How does your organization measure safety? What are the leading indicators that show you how safe your organization is, and where do you see room for improvement?

A weekly scorecard is completed for management, safety professionals and foremen, including the number of huddles completed, observations completed, corrective actions completed, training completed, claims filed within a timeline, return-to-duty status, safety committee meetings, vehicle inspections, customer outreach program and professional training by safety department members.

All of these programs are to assist with reviewing leading indicators and not the standard safety TRIR and DART ratings. Those types of measurements are too late to stop an injury or prevent property damage.

 

What role does off-the-job safety play in your organization’s overall safety program? What types of off-the-job safety and health programs does your organization offer to employees?
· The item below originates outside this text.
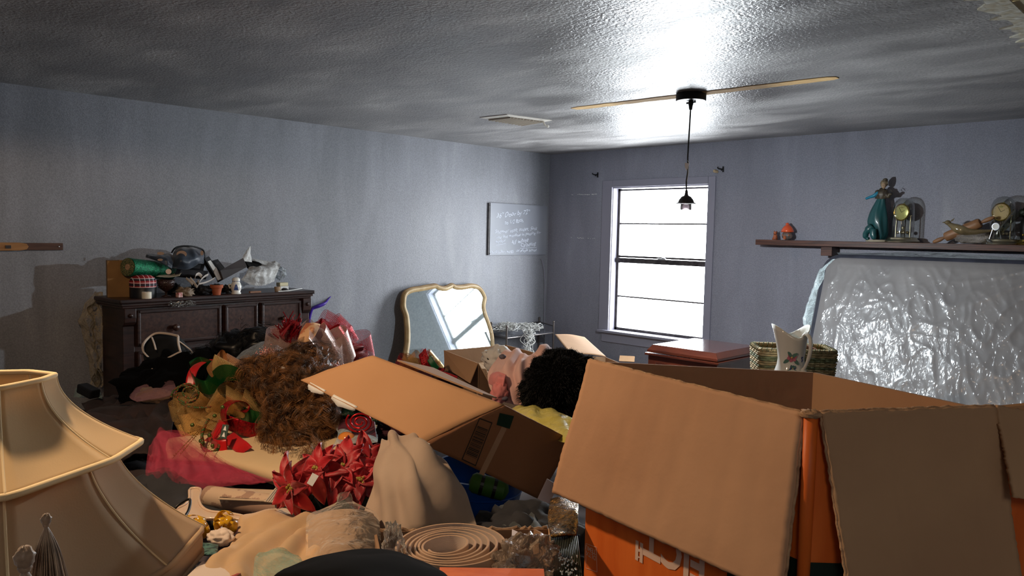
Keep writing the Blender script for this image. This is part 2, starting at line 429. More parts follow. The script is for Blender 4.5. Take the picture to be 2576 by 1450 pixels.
MB().box(((fx0 + fx1) / 2, yf - .02, mid), (fx1 - fx0 - .01, .035, .05)).box(((fx0 + fx1) / 2, yf, mid + .04), (fx1 - fx0 - .01, .02, .02)).build('meeting_rail', M_darkmetal, win, bevel=.002)
MB().box((1.48, yf - .045, mid + .032), (.09, .02, .012)).box((1.5, yf - .05, mid + .04), (.03, .02, .012)).build('sash_lock', M_chrome, win, bevel=.002)
for z in ((fz0 + mid) / 2 - .01, (mid + fz1) / 2 + .01): MB().box(((fx0 + fx1) / 2, yf, z), (fx1 - fx0 - .04, .015, .014)).build('glazing_bar', M_darkmetal, win)
glass = bpy.data.materials.new('window_glass'); glass.use_nodes = True; nt = glass.node_tree
g = nt.nodes.new('ShaderNodeBsdfGlossy'); g.inputs['Roughness'].default_value = .02; tr = nt.nodes.new('ShaderNodeBsdfTransparent'); ms = nt.nodes.new('ShaderNodeMixShader'); ms.inputs[0].default_value = .05
nt.links.new(tr.outputs[0], ms.inputs[1]); nt.links.new(g.outputs[0], ms.inputs[2]); nt.links.new(ms.outputs[0], nt.nodes['Material Output'].inputs[0])
for a, b in ((fz0 + .03, mid - .02), (mid + .03, fz1 - .02)): MB().box(((fx0 + fx1) / 2, yf, (a + b) / 2), (fx1 - fx0 - .03, .003, b - a)).build('window_pane', glass, win)
# caulk line along the casing
# ---- thin raw strip across the ceiling where a beam was scraped off
zc = H
mb = MB(); random.seed(2)
N_ = 46; prev = None
for i in range(N_ + 1):
    t = i / N_; x = 2.235 + t * (4.05 - 2.235); yc = -2.245 + t * .07
    w_ = .047 + random.uniform(-.006, .006) - (.02 if i in (0, N_) else 0)
    cur = (x, yc - w_, yc + w_ + random.uniform(-.003, .003))
    if prev: mb.hexa([(prev[0], prev[1], zc - .004), (prev[0], prev[2], zc - .004), (cur[0], cur[2], zc - .004), (cur[0], cur[1], zc - .004), (prev[0], prev[1], zc), (prev[0], prev[2], zc), (cur[0], cur[2], zc), (cur[0], cur[1], zc)])
    prev = cur
struct(mb.build('trim_3', M_tan))

# ---- ceiling vent
vt = thing('ceiling_vent', 'white ceiling air vent with louvres between the wall corner and the pendant lamp', 'vent', (1.54, -2.12, H - .02))
q = [Vector((1.40, -2.37, H)), Vector((1.68, -2.35, H)), Vector((1.75, -1.93, H)), Vector((1.39, -1.86, H))]
ctr = sum(q, Vector()) / 4
inn = [ctr + (p - ctr) * .8 for p in q]
M_vent = mat('vent_enamel', (222, 216, 206), .45)
mb = MB()
for i in range(4):
    a, b, c_, d_ = q[i], q[(i + 1) % 4], inn[(i + 1) % 4], inn[i]
    dn = Vector((0, 0, -.012)); mb.hexa([a + dn * .4, b + dn * .4, c_ + dn, d_ + dn, a, b, c_, d_])
mb.build('frame', M_vent, vt)
for k in range(11):
    t = (k + .5) / 11; a = inn[0].lerp(inn[3], t); b = inn[1].lerp(inn[2], t); dn = Vector((0, 0, -.012))
    MB().span(a + dn, b + dn, .002, .024, up=(.5, .3, .8)).build('louvre', M_vent, vt)
MB().slab([p + Vector((0, 0, -.002)) for p in inn], .001).build('backing', mat('vent_dark', (150, 132, 116), .8), vt)
MB().tube([(1.70, -1.98, H - .012), (1.72, -1.97, H - .045), (1.735, -1.96, H - .05)], .007, 8).ball((1.735, -1.96, H - .05), .012).build('damper_lever', M_vent, vt, smooth=True)

# ---- pendant lamp
PX, PY = 3.175, -2.235
pd = thing('pendant_lamp', 'black pendant lamp with round canopy, long cord and a glowing bare bulb', 'lamp', (PX, PY, 1.72))
MB().lathe([(.001, 0), (.083, 0), (.092, -.004), (.092, -.042), (.088, -.046), (.001, -.046)][::-1], (PX, PY, H), 40).build('canopy', M_black, pd, smooth=40)
MB().lathe([(.014, -.046), (.016, -.06), (.012, -.075), (.009, -.1), (.003, -.1)][::-1], (PX, PY, H), 14).tube([(PX - .03, PY, H - .056), (PX + .03, PY + .005, H - .052)], .006, 8).build('cord_grip', M_black, pd, smooth=40)
cp = spline([(PX, PY, H - .09), (PX - .004, PY, 2.2), (PX - .006, PY - .003, 2.05), (PX - .004, PY, 1.97), (PX - .012, PY, 1.9), (PX - .008, PY, 1.84)], 30)
MB().tube(cp, .0045, 8).build('cord', M_black, pd, smooth=True)
bx, by = PX - .008, PY
MB().lathe([(.004, .115), (.008, .11), (.011, .085), (.014, .078), (.03, .07), (.045, .05), (.05, .035), (.062, .03), (.063, .026), (.034, .022), (.028, .02)][::-1], (bx, by, 1.735), 28, cap=False).build('lamp_holder', mat('lamp_holder_black', (34, 30, 32), .4), pd, smooth=40)
MB().lathe([(.031, .024), (.034, .02), (.0345, -.012), (.031, -.014), (.03, .02)], (bx, by, 1.735), 28, cap=False).build('holder_skirt', mat('smoky_holder_skirt', (120, 108, 112), .35, trans=.5), pd, smooth=40)
M_bulb = bpy.data.materials.new('glowing_bulb'); M_bulb.use_nodes = True; nt = M_bulb.node_tree
em = nt.nodes.new('ShaderNodeEmission'); em.inputs[0].default_value = (.86, .95, 1, 1)
BR = .027; em.inputs[1].default_value = BULB_POWER / (PI * 4 * PI * BR * BR); nt.links.new(em.outputs[0], nt.nodes['Material Output'].inputs[0])
MB().ball((bx, by, 1.708), (BR, BR, BR), 20, 12).build('bulb', M_bulb, pd, smooth=True)
lbl = MB().prism([(-.012, .02), (.012, .016), (.008, -.012), (-.002, -.03), (-.012, -.008)], (PX - .006, PY - .01, 1.995), (.8, .6, 0), (0, 0, 1), .003)
lbl.build('plastic_tag', mat('milky_tag', (210, 208, 212), .4), pd)
MB().tube(spline([(PX - .004, PY - .008, 2.03), (PX + .012, PY - .012, 2.01), (PX + .004, PY - .01, 1.99), (PX + .006, PY - .01, 1.955), (PX - .002, PY - .008, 1.9)], 16), .0012, 5).build('string', M_white, pd)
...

Limbach has been known for at-home safety gifts to all employees, including safety glasses for the whole family, emergency car kits, gloves for gardening, oven mitts and employees’ written letters to their loved ones. “Bring safety home” has been a huge part of the Hearts and Minds Commitment to Safety process. Several branches have built in a wellness program for the family to participate in with their local YMCAs, they provided free safety training to family members in fire prevention, CPR/AED, self-defense and child car seat testing with local safety professionals. We also have assisted with teen defensive driving courses.